Questi primi mesi di legislatura ci consegnano un Paese quasi ogni giorno esposto ad una calamità naturale, a causa di una fragilità idrogeologica acuita dai cambiamenti climatici in atto, cui serve porre tempestivamente rimedio;
un Paese che registra una denatalità preoccupante. E allora c'è bisogno di una riflessione approfondita sui veri ostacoli che impediscono alle famiglie italiane di mettere al mondo dei figli.
Dalla mancanza di lavoro per un giovane su tre alla difficoltà di superare una condizione di precarietà contrattuale, dall'assenza di strumenti di conciliazione tra i tempi di vita e di lavoro all'insufficienza dei servizi pubblici, a partire dall'impossibilità, in tante città italiane, di trovare un posto al nido o alla scuola dell'infanzia.

Qui è a rischio il patto sociale che ha reso possibile il progresso ed il benessere nei decenni;
un Paese che ha bisogno di restituire sicurezza ai cittadini - soprattutto nelle periferie metropolitane -, di dedicare maggiore attenzione alle fragilità: a chi soffre, alle donne vittime di violenze, agli anziani, ai giovani meritevoli costretti a lasciare l'Italia per trovare un'occupazione in linea con i loro studi e le loro capacità.

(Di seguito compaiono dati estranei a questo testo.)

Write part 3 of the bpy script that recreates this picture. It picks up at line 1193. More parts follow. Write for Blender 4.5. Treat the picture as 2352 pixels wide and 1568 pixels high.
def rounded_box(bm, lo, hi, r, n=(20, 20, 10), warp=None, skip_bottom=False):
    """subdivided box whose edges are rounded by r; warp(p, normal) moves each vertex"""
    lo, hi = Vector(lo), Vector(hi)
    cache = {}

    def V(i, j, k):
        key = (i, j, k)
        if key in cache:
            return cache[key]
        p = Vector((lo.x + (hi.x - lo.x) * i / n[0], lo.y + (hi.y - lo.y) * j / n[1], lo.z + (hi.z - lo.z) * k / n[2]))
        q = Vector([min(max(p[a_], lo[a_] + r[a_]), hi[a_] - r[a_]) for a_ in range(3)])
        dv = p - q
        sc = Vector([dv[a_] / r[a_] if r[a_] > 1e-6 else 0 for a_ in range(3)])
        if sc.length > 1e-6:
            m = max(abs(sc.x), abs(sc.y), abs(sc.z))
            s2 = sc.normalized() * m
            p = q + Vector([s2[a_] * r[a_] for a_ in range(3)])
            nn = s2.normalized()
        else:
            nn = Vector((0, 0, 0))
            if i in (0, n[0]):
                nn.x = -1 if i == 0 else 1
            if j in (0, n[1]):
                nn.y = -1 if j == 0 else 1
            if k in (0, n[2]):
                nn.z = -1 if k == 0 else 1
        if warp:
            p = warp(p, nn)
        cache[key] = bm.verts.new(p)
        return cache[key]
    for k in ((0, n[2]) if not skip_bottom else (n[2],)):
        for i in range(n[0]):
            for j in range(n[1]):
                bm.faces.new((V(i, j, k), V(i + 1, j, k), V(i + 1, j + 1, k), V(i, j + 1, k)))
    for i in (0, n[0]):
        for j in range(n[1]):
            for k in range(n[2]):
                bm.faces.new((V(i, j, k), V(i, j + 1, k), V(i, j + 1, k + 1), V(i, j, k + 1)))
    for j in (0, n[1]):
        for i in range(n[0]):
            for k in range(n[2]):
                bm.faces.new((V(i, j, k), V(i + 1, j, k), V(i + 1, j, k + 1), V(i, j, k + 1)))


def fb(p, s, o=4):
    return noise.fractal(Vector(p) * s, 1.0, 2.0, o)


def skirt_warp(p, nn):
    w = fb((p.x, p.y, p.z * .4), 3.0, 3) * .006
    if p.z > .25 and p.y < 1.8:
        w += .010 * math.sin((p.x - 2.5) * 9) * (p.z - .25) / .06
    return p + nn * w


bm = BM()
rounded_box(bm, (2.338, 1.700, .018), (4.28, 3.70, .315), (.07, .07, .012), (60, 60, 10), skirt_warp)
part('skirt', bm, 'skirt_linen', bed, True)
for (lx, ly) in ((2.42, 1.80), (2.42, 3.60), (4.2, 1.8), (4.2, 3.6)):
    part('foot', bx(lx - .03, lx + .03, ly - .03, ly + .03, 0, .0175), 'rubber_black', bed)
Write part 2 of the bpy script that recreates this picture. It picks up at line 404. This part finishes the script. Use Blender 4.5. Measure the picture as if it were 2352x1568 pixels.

Il nostro è però anche e soprattutto il Paese degli eroi civili sempre pronti ad intervenire nelle emergenze;
il Paese con un numero altissimo di volontari e associazioni no profit, delle piccole comunità che si auto-sostengono, delle eccellenze nella ricerca scientifica, nella manifattura, nella moda, nell'arte, nella cultura, nell'ingegno;
il Paese leader per siti iscritti nella Lista del Patrimonio dell'Umanità dell'Unesco, delle tante imprese che creano lavoro e benessere;
il Paese che in tutto il mondo, con le proprie donne e i propri uomini in divisa, porta ogni giorno una speranza di pace nei luoghi più difficili della Terra.
Alle istituzioni, alla politica, a tutti noi, il compito di far prevalere l'Italia migliore.
E' con questo auspicio, Signor Presidente, che le rinnovo i più sentiti auguri da parte di tutte le Istituzioni presenti.